Financial documents reveal that the foundation paid $761,160.00 in 2007 to Intellectual Properties Management, Inc., an entity run by King's family. Another $71,000.00 "management fee" was paid by the foundation in 2003. In the 1990's, the family sued USA Today and CBS over their use of King's "I Have a Dream" speech without permission. Indeed, the management firm, whose chairman is King's son Dexter, president is cousin Issac Ferris, Jr, and board of directors is filled for life by King's other children, has primarily been involved, almost exclusively, in the pursuit of funds from the use of King's words and images in merchandising. One might thing that the offspring of this larger-than-life man had greater destinies in waiting, but as is so often the case, the easy dollar wins out. The easy road. Increasingly...the road most travelled.

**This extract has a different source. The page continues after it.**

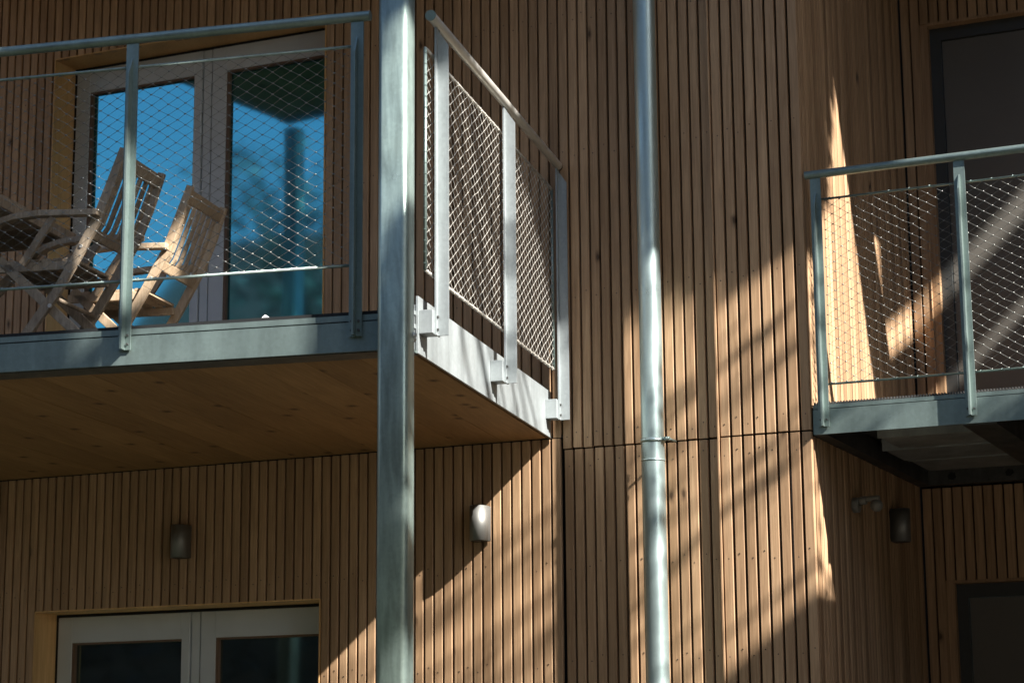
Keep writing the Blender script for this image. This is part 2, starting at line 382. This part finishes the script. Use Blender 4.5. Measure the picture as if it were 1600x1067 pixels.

And so it goes. I remember vividly my father's speeches to me about character and dignity. How these things are the foundation of a man, and yet they are ethereal in many ways. You can't put a dollar-value on them. They don't bring you material things. They bring you only the satisfaction of knowing your achievements, even your failures, are pure. They bring you the quiet satisfaction of knowing you did the right thing. They are real enough that they allowed men like John McCain, and thousands like him, the strength to say "no" to an early release from a squalid Vietnamese prison. They are the qualities so real that millions of Americans call on them each day when summoning the self-discipline we all need to say "no" sometimes. They are the measure of your standing in the community and your family, and hence, the world. They were integral elements in the make-up of all great men and women. Now, it seems, even character and dignity are "For Sale".